* _COLLECTED DATA_:
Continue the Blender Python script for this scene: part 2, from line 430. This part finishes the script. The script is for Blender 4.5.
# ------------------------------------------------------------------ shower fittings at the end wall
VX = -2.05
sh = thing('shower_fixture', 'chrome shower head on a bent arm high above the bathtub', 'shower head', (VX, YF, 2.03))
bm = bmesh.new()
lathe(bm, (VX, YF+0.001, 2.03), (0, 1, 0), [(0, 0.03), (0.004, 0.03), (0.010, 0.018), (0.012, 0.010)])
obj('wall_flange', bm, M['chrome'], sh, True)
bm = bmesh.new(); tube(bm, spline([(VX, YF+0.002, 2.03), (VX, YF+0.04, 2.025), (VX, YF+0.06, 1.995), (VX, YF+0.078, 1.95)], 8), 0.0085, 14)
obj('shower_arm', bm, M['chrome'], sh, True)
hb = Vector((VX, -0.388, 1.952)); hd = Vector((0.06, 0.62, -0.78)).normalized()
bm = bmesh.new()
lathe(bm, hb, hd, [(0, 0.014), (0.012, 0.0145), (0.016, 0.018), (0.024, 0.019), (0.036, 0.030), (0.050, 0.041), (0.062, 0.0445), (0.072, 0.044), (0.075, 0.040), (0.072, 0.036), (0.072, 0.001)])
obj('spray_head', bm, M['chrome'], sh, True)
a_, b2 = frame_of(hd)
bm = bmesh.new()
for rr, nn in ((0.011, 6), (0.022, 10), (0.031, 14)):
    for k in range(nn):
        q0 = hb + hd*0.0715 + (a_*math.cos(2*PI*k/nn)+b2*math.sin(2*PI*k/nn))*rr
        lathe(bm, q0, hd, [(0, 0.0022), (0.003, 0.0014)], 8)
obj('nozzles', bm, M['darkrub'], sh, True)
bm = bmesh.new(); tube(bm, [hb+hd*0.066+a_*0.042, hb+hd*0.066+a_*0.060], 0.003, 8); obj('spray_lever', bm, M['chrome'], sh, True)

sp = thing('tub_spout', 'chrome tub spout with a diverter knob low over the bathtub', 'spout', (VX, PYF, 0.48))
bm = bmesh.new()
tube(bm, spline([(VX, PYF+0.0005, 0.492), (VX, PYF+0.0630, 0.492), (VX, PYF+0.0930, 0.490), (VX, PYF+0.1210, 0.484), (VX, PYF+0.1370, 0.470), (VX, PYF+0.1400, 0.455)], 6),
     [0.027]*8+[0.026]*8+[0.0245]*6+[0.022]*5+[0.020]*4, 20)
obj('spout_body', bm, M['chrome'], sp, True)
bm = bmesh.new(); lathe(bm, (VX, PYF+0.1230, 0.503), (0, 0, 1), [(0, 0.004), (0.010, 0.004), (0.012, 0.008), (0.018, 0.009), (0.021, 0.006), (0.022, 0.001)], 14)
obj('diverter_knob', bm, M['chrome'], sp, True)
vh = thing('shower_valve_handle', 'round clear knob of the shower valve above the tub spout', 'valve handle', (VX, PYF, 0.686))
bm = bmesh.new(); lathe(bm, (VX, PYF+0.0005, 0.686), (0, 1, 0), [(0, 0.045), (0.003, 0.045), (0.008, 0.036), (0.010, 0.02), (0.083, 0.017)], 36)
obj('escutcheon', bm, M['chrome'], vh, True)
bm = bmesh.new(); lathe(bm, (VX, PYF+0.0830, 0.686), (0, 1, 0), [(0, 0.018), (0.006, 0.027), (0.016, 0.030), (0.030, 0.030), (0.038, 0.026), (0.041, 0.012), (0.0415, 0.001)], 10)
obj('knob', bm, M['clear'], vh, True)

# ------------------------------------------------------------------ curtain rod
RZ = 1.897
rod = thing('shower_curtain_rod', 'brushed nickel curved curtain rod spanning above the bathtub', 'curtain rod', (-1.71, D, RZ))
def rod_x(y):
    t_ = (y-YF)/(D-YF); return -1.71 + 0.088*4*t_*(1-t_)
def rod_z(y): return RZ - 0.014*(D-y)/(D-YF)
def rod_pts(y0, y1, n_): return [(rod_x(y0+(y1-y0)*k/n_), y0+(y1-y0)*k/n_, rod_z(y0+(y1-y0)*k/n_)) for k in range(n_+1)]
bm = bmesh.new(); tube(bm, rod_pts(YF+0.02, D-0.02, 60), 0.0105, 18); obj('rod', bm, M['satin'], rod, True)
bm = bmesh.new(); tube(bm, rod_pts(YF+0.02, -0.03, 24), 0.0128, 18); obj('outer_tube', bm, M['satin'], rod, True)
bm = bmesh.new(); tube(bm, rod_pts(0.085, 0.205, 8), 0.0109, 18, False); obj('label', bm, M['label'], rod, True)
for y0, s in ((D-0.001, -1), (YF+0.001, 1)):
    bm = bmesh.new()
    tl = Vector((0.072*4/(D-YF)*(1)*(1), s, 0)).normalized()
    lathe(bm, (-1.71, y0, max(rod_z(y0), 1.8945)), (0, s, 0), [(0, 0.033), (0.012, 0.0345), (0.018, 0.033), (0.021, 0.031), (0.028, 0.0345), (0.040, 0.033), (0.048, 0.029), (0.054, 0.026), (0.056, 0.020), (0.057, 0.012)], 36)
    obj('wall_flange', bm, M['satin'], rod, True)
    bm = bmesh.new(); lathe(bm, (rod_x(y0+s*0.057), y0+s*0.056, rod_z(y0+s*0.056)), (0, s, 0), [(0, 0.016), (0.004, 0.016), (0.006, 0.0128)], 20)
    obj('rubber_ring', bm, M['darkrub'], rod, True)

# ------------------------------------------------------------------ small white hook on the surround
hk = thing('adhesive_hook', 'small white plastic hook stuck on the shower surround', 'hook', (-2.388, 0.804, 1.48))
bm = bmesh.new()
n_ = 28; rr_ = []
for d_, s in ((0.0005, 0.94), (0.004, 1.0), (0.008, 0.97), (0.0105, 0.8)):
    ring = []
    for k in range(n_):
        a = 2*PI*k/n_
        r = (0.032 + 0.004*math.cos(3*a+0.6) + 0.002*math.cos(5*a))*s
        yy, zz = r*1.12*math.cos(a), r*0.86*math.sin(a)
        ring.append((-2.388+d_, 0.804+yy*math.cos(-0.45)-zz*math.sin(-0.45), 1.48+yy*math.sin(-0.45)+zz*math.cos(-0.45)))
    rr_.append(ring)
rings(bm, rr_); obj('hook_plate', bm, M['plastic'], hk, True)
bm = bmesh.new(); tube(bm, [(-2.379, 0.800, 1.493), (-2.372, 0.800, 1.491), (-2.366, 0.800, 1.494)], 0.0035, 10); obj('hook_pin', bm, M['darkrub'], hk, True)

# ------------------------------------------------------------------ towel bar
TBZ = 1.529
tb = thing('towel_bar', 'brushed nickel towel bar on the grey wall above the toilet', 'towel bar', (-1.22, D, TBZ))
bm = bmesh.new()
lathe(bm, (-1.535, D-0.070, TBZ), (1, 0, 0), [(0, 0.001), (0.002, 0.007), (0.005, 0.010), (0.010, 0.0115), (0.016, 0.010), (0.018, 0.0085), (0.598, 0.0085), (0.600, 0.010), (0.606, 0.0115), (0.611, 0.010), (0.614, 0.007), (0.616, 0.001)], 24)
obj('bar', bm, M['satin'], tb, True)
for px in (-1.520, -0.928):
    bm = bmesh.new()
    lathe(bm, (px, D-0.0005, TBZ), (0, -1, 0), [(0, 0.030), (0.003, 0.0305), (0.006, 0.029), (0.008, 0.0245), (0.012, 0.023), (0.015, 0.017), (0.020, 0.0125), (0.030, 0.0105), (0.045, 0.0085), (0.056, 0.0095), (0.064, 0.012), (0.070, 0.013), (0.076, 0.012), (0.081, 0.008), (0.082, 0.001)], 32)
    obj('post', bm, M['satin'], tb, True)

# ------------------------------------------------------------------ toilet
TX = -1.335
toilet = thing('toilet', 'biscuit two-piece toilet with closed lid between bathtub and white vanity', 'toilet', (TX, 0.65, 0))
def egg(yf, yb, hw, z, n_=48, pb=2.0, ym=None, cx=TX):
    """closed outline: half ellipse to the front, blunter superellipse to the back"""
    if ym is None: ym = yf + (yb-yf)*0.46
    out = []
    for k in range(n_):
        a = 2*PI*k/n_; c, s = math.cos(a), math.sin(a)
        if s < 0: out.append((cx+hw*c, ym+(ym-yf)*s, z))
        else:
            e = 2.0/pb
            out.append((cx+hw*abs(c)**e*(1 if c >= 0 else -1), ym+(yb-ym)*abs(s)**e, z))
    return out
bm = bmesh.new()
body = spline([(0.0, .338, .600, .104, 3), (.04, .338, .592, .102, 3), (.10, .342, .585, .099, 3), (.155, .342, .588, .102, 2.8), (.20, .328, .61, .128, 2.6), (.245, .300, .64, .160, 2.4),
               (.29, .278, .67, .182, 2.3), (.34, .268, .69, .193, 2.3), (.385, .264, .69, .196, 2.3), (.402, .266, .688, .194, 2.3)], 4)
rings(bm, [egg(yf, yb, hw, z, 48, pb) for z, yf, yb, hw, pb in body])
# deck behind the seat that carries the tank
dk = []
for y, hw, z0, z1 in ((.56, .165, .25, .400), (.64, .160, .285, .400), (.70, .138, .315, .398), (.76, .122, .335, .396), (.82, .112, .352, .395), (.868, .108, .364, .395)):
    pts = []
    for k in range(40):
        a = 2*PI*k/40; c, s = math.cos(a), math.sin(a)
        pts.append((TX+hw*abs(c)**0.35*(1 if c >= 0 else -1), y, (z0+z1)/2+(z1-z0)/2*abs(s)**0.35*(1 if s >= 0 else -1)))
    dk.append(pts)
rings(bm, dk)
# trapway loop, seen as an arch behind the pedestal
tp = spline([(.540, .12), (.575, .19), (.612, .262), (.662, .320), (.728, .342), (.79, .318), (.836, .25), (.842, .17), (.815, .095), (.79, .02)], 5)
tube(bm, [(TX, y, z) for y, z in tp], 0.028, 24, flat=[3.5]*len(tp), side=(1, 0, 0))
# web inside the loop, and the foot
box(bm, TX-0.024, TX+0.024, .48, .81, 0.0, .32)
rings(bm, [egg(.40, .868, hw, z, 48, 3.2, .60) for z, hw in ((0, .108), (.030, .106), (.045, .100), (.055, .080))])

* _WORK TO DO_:
Everything from the first line above through the line that contains "obj('spray_lever', bm, M['chrome'], sh, True)" should be duplicated exactly, please, and nothing beyond it.

* _ANSWER TO THE PROBLEM_:
Continue the Blender Python script for this scene: part 2, from line 430. This part finishes the script. The script is for Blender 4.5.
# ------------------------------------------------------------------ shower fittings at the end wall
VX = -2.05
sh = thing('shower_fixture', 'chrome shower head on a bent arm high above the bathtub', 'shower head', (VX, YF, 2.03))
bm = bmesh.new()
lathe(bm, (VX, YF+0.001, 2.03), (0, 1, 0), [(0, 0.03), (0.004, 0.03), (0.010, 0.018), (0.012, 0.010)])
obj('wall_flange', bm, M['chrome'], sh, True)
bm = bmesh.new(); tube(bm, spline([(VX, YF+0.002, 2.03), (VX, YF+0.04, 2.025), (VX, YF+0.06, 1.995), (VX, YF+0.078, 1.95)], 8), 0.0085, 14)
obj('shower_arm', bm, M['chrome'], sh, True)
hb = Vector((VX, -0.388, 1.952)); hd = Vector((0.06, 0.62, -0.78)).normalized()
bm = bmesh.new()
lathe(bm, hb, hd, [(0, 0.014), (0.012, 0.0145), (0.016, 0.018), (0.024, 0.019), (0.036, 0.030), (0.050, 0.041), (0.062, 0.0445), (0.072, 0.044), (0.075, 0.040), (0.072, 0.036), (0.072, 0.001)])
obj('spray_head', bm, M['chrome'], sh, True)
a_, b2 = frame_of(hd)
bm = bmesh.new()
for rr, nn in ((0.011, 6), (0.022, 10), (0.031, 14)):
    for k in range(nn):
        q0 = hb + hd*0.0715 + (a_*math.cos(2*PI*k/nn)+b2*math.sin(2*PI*k/nn))*rr
        lathe(bm, q0, hd, [(0, 0.0022), (0.003, 0.0014)], 8)
obj('nozzles', bm, M['darkrub'], sh, True)
bm = bmesh.new(); tube(bm, [hb+hd*0.066+a_*0.042, hb+hd*0.066+a_*0.060], 0.003, 8); obj('spray_lever', bm, M['chrome'], sh, True)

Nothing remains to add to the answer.